April 24, 2020

Mrs. Fletcher

Wafers-

I wouldn’t ordinarily recommend a bad book, but it’s possible that there is something of a hidden “metatheme” here, one relevant to the Waferian perception of America:

https://www.amazon.com/Mrs-Fletcher-Novel-Tom-Perrotta-ebook/dp/B01NAKX8WI/ref=sr_1_1?crid=39B3RKVX5T64E&dchild=1&keywords=mrs.+fletcher&qid=1587726193&s=books&sprefix=mrs.+flet%2Cstripbooks-intl-ship%2C275&sr=1-1

The story (not much of a plot, really) takes place in middle-class suburbia, focusing on the lives of a woman and her teenage son, both of whom are basically boring. Almost all the characters are pretty shallow, like cardboard cutouts; their lives, their preoccupations, are banal. The only thing that seems to interest them is sex, which shows up in some fairly weird expressions. Plus gender issues, and a good dose of pornography. As one Amazon reviewer wrote, the book goes nowhere, ultimately says nothing. Admitted, it is something of a page-turner; but when you finish it, you wonder why you even bothered to read it. (In my case, I’m a fan of Tom Perrotta.)

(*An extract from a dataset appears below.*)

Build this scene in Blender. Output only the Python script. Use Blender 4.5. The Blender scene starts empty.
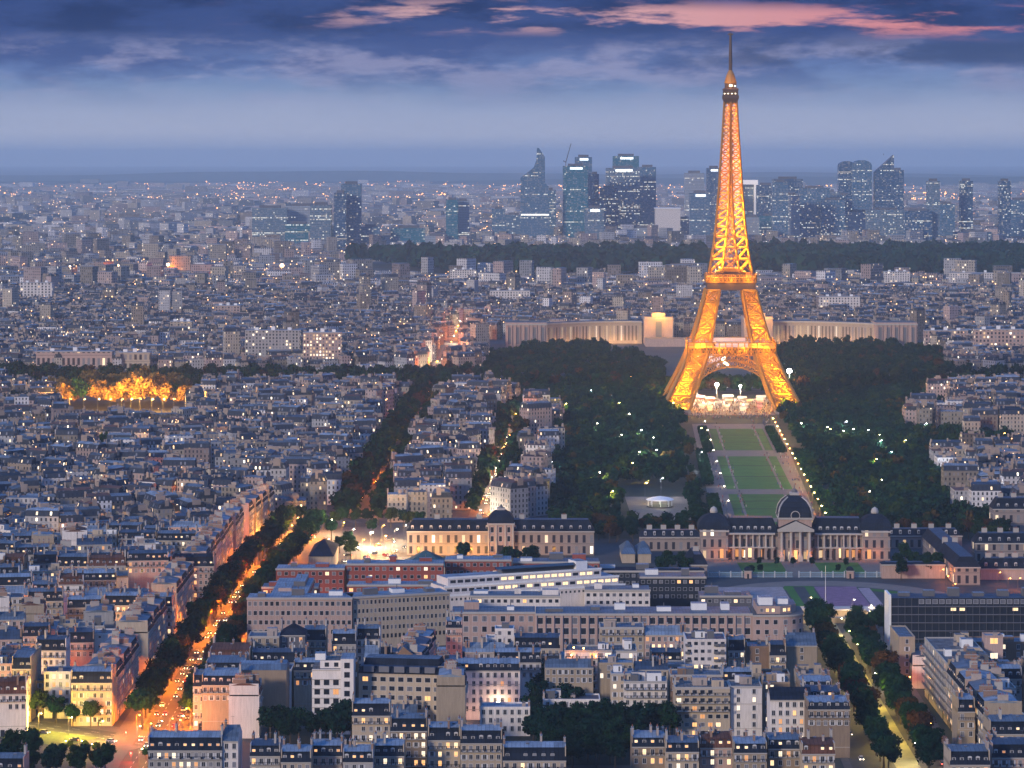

Unless the point of the whole thing is the shallowness of American life; that this is the “metatheme” Perrotta was trying to convey. In other words, that this was intentional on the author’s part, to show how empty and clueless Americans are; how most of them are on autopilot, living lives that can only be called stupid and meaningless. Now wouldn’t that be a curve ball!

I’m only guessing, of course. In the case of my own fiction, I don’t sit down with a specific intention, or “syllabus,” in mind. Rather, I literally go into a trance; the stories or novels are “channeled,” as it were, and the ending is organic, i.e. emerges from the text itself. The writing just pours out; I have no idea what I’m going to say until I’ve said it. It feels like my hand is writing the text, not my brain. I just lay down one sentence after another. Hence, the unconscious factor is pretty large.

So what was going on with Perrotta when he was writing Mrs. Fletcher? Did he explicitly, deliberately, want to paint a portrait of the emptiness of American life, or did that fall out unconsciously, in a trance? One might argue that it doesn’t matter, but if the answer is the latter, then the book strikes me as a very powerful statement. It means that the author was not trying to prove anything; rather, his unconscious “imbibed” the social context of American life, as a result of living in it, and then spat out an X-ray of who we are: nothings, sad and pathetic beings, narcissistic beyond all imagining. If that is the case, this rather tedious book might be regarded as a classic of declinist literature.